In the short term, this prevents the opportunity for artists to earn a living wage ($41,184 a year according to April 2019 data from the Australian Bureau of Statistics). In the long term, this can shut down prospects of class mobility: of who has the monetary security, and therefore the freedom, to create art. The choice, for working-class artists, is often between a career in the arts or the chance to become financially stable.

These stakes are only heightened by a spate of continuous funding cuts. According to a 2016 Guardian report, grants for individual artists and writers are down nearly 70 percent since the Australia Council lost $105 million in funding under Senator George Brandis. By November 2019, a quarter of small arts organisations found themselves without Australia Council backing, and then, in December 2019, Prime Minister Scott Morrison amalgamated the Department of Communications and the Arts into the Department of Infrastructure, Transport, Regional Development and Communications, symbolically erasing the word ‘arts’ from the national agenda. The move crystallised the notion that art is less the glue that binds society together than it is a silent luxury only accessible to those whose status never depended on the protections language can afford.

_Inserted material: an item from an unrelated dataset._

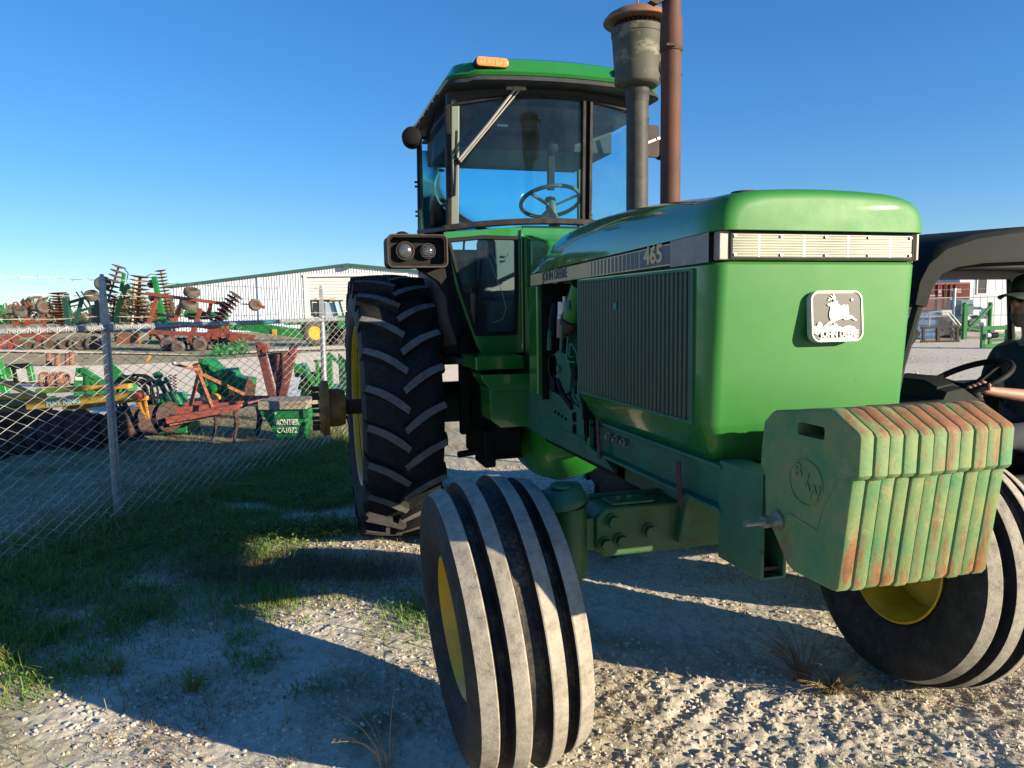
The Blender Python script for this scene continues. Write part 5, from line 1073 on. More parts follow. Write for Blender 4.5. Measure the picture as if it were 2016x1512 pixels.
# ---------------------------------------------------------------- long green implement before the shed
L = LF('folded_planter', 430, 672, 0, label='long low green implement lying between the red harrow and the white shed', cat='implement')
struts(L, [((300, 633), (600, 655), .28), ((368, 618), (450, 622), .35), ((470, 640), (610, 662), .45), ((560, 640), (600, 640), .10), ((590, 630), (612, 672), .16), ((600, 680), (612, 650), .14)], .2, M['bgreen'], 'toolbar', bevel=.03)
mb = MB(); mb.box(*[(a-430)/L.s for a in (540, 548)], -.3, -.2, .25, .6); L.part(mb, 'yellow_marker', M['byellow'])
mb = MB(); mb.box(*[(a-430)/L.s for a in (378, 420)], -.35, -.2, (672-629)/L.s, (672-616)/L.s); L.part(mb, 'grey_panel', M['mesh_dark'], bevel=.02)
for x in (600, 612): part_wheel(L, L(x, 664, .5), 10/L.s, .2, (.1, -1, 0))
# ---------------------------------------------------------------- small green hay rake by the red harrow
L = LF('wheel_rake', 452, 702, 0, label='small green toothed wheel rake below the nose of the red harrow', cat='rake')
mb = MB()
for (cx, cy, r_) in ((432, 690, 15), (455, 690, 17), (477, 684, 17)):
    c_ = L(cx, cy); 
    for k in range(14):
        a = 2*math.pi*k/14; mb.beam(c_, c_+Vector((r_/L.s*math.cos(a), .1*math.sin(a*2), r_/L.s*math.sin(a))), .02)
    mb.lathe([(-.02, r_/L.s*.62), (.02, r_/L.s*.64)], c_, (0, 1, .1), 20) if False else mb.tube([c_+Vector((r_/L.s*.7*math.cos(t), 0, r_/L.s*.7*math.sin(t))) for t in np.linspace(0, 6.283, 20)], .025, 5)
L.part(mb, 'rake_wheels', M['bgreen'])
struts(L, [((420, 695), (480, 672), .08), ((405, 700), (445, 688), .06)], .06, M['bgreen'], 'frame')
# ================================================================ near row, just beyond the fence
L = LF('disc_plough', 170, 892, 0, label='yellow disc plough with big rusty discs and blue maker lettering on its beam', cat='plough')
mb = MB(); mb.beam(L(62, 796), L(289, 777), .085, .095); mb.beam(L(-60, 800, .25), L(70, 797, .2), .16, .24); mb.beam(L(20, 778, .55), L(216, 770, .55), .09, .06); mb.beam(L(120, 806, .1), L(290, 786, .1), .05, .05); mb.beam(L(-40, 745, .3), L(50, 785, .3), .08, .05); bm_ = L.part(mb, 'beam', M['byellow'], bevel=.012)
mb = MB(); mb.box(*[(a-170)/L.s for a in (-40, 62)], .1, .45, (892-835)/L.s, (892-800)/L.s); mb.box(*[(a-170)/L.s for a in (-40, 66)], .05, .5, (892-800)/L.s, (892-787)/L.s); L.part(mb, 'hitch_box', mat('olive_yellow', (.16, .15, .03), .6, var=(.10, .10, .03), vs=5), bevel=.02)
mb = MB(); mb.cyl(L(283, 778, -.06), L(291, 776.5, -.06), .05, n=16); L.part(mb, 'red_end_cap', mat('red_cap', (.6, .06, .03), .5), bm_)
exv = (L(289, 777)-L(62, 796)).normalized()
W_ = L.W @ basis(L(137, 790, -.049), exv, (0, 0, 1)); text('beam_lettering', 'HAY KING', .075, mat('letter_blue', (.35, .55, .58), .5), W_, bm_, ext=.002, sx=1.05, bold=.002)
for (x, y) in ((160, 800), (276, 790)):
    mb = MB(); a, b, c_ = L(x-14, y, .12), L(x+6, y, .12), L(x+6 if x < 200 else x+10, y+60 if x < 200 else y+40, .12)
    mb.beam(a, c_, .022); mb.beam(b, c_, .022); mb.add([a+Vector((0, .01, 0)), b+Vector((0, .01, 0)), c_+Vector((0, .01, 0))], [(0, 1, 2)]); L.part(mb, 'disc_bracket', M['byellow'])
for (x, y, r_, v) in ((75, 842, 30, .3), (104, 845, 32, .2), (148, 852, 36, .05), (180, 852, 36, .12), (212, 846, 34, .2), (240, 843, 34, .28), (270, 838, 32, .36), (300, 834, 32, .45)):
    mb = MB(); r2 = r_/L.s; mb.lathe([(0, r2), (.006, r2), (r2*.18, r2*.6), (r2*.22, r2*.15), (r2*.2, r2*.15), (r2*.15, r2*.6), (-.004, r2*.98)], L(x, y, v), (.86, -.45, .1), 28); mb.lathe([(.0, r2*.22), (.10, r2*.16), (.12, .02)], L(x, y, v), (.86, -.45, .1), 14); L.part(mb, 'disc_blade', M['darkrust'] if x > 150 else M['discrust'], ang=40)
mb = MB(); mb.prism([((a-170)/L.s, (892-b)/L.s) for a, b in ((100, 822), (122, 818), (126, 832), (121, 845), (127, 862), (110, 868), (104, 850))], 'y', -.02, .0); L.part(mb, 'scraper', M['discrust'])
L = LF('rolling_cultivator', 40, 915, 0, label='dark worn disc gang standing closest behind the fence at the left edge', cat='disc gang')
mb = MB()
for i in range(8): c_ = L(-25+19*i, 868-2*i+ (i % 2)*3, .07*i); r2 = 38/L.s; mb.lathe([(0, r2), (.006, r2), (r2*.18, r2*.6), (r2*.2, r2*.15), (r2*.15, r2*.6), (-.004, r2*.98)], c_, (.9, -.4, .05), 26)
mb.cyl(L(-40, 868), L(112, 852, .5), .03, n=8); L.part(mb, 'disc_gang', M['darkrust'], ang=40)
struts(L, [((-40, 820), (70, 822, .3), .09), ((20, 822), (22, 862, .2), .05)], .06, M['darkrust'], 'gang_frame')
L = LF('ripper', 430, 872, 0, label='faded orange ripper with a pyramid hitch and curved black shanks', cat='ripper')
struts(L, [((338, 808), (472, 800, .2), .085), ((350, 820, -.25), (478, 800, -.05), .075), ((345, 800, .3), (500, 795, .5), .05), ((470, 800), (516, 792, .2), .05), ((430, 812, .1), (350, 826, -.2), .07)], .07, M['redpaint'], 'frame', bevel=.006)
struts(L, [((372, 800, .1), (392, 735, .1), .035), ((396, 738, .05), (428, 800, -.1), .04), ((400, 738, .1), (468, 782, .3), .04), ((358, 714, -.1), (396, 730, .1), .03), ((386, 716, .1), (396, 742, .1), .06)], .04, rust('orange_rust', (.30, .10, .035), (.18, .075, .035), .7), 'pyramid_hitch', bevel=.004)
mb = MB(); mb.ico(L(360, 712, -.1), .03, 2); L.part(mb, 'hitch_pin', M['galv'])
for (x, v) in ((425, 0), (458, .1), (478, -.2), (492, .3), (507, .1)):
    mb = MB(); h_ = 868 if x != 478 else 878; mb.tube([L(x, 805, v), L(x+3, 830, v), L(x-1, 848, v), L(x-8, h_, v)], [.02, .022, .018, .01], 6); L.part(mb, 'shank', M['darkrust'])
struts(L, [((440, 790, .3), (515, 792, .3), .07), ((515, 790, .3), (513, 806, .2), .07)], .06, M['mesh_dark'], 'rear_bar', bevel=.006)
# green machine with hose loops
L = LF('hose_stand', 275, 850, 0, label='tangle of black hydraulic hoses looped over a green frame beside the fence post', cat='hoses')
mb = MB()
for k in range(9):
    cx, cy, r_ = 272+random.uniform(-4, 4), 780+random.uniform(-4, 6), 36+random.uniform(-7, 4); v = .05*k-.2
    mb.tube([L(cx+r_*.95*math.cos(t), cy-r_*1.1*math.sin(t)+(8 if math.sin(t) < 0 else 0), v+.05*math.sin(3*t+k)) for t in np.linspace(-.9, 4.0, 26)], .0145, 6)
L.part(mb, 'hoses', M['black'])
struts(L, [((240, 800), (240, 845), .06), ((300, 790), (306, 845), .06), ((236, 830), (310, 836), .10), ((250, 812), (300, 806), .05), ((262, 790, .3), (290, 830, .3), .08)], .05, M['bgreen'], 'frame', bevel=.006)
L = LF('post_driver', 340, 862, 0, label='chunky green machine with springs between the hose tangle and the orange ripper', cat='implement')
mb = MB(); mb.prism([((a-340)/L.s, (862-b)/L.s) for a, b in ((316, 775), (352, 775), (375, 830), (368, 846), (330, 846))], 'y', .0, .25); mb.box(*[(a-340)/L.s for a in (310, 372)], -.05, .35, .06, .16); L.part(mb, 'gearbox', M['bgreen'], bevel=.012)
struts(L, [((318, 745), (340, 790), .05), ((332, 742), (352, 790), .035), ((305, 760), (335, 750), .04), ((312, 740), (322, 735), .07)], .05, M['dkteal'], 'mast', bevel=.005)
mb = MB()
for k in range(2): mb.tube([L(338+9*k+3*math.cos(t*9), 738+ t*9, .05+.02*math.sin(t*9)) for t in np.linspace(0, 6, 80)], .006, 5)
L.part(mb, 'spring', M['darkrust'])
mb = MB(); mb.cyl(L(322, 800, -.06), L(322, 800, .02), .06, n=20); mb.cyl(L(345, 815, -.05), L(345, 815, .02), .05, n=20); mb.ico(L(322, 738), .04, 2); L.part(mb, 'pulley', M['bgreen'])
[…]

Staying relevant in the art world has also meant attending previews mid-week, swinging by exhibitions on the weekend, maintaining art world knowledge and nurturing a network of relationships. The theorist Pierre Bourdieu famously referred to this as ‘habitus’—the physical embodiment of cultural capital that determines our tastes and is subject to its own rules. And so many of the art world’s defining rituals presume a level of class privilege too.

Your ability to be part of this habitus assumes that you have few pressing demands on your time, the luxury of blurring work and leisure. In a December 2014 article in the Canadian publication Momus, Andrew Berardini writes about how his career in the art world has made him part of the ‘poverty jetset’— the network of artists, writers and advisers who fly between international openings and biennales, an inversely proportional relationship between the high glamour of his life and the low state of his bank balance. I was once on a panel with a well-respected curator whose status as a single mother made Thursday night openings impossible.

All of this is made worse by Instagram, which flattens class differences, drawing false equivalences between artists, writers, curators and the high-worth collectors who share the same orbit. In the art world, class isn’t so much a barrier but an organising principle, the force that dictates who gets to belong—and who’s left out.

The art world should hold a mirror up to the real world. It should capture the breadth and depth of experiences. But by treating class as if it doesn’t matter, we shut down new voices. By pretending that material realities aren’t important, we ignore the limits of artists’ lives. Close your eyes and picture culture without Sarah Lucas’ fried eggs and kebabs, or Grayson Perry’s tapestries and sculptures that expose our taste prejudices, or any number of artists who contest the arbitrary nature of our class biases. If great art helps us see the world anew, our classist lens is holding us back—and the act of looking is a lot less interesting for it.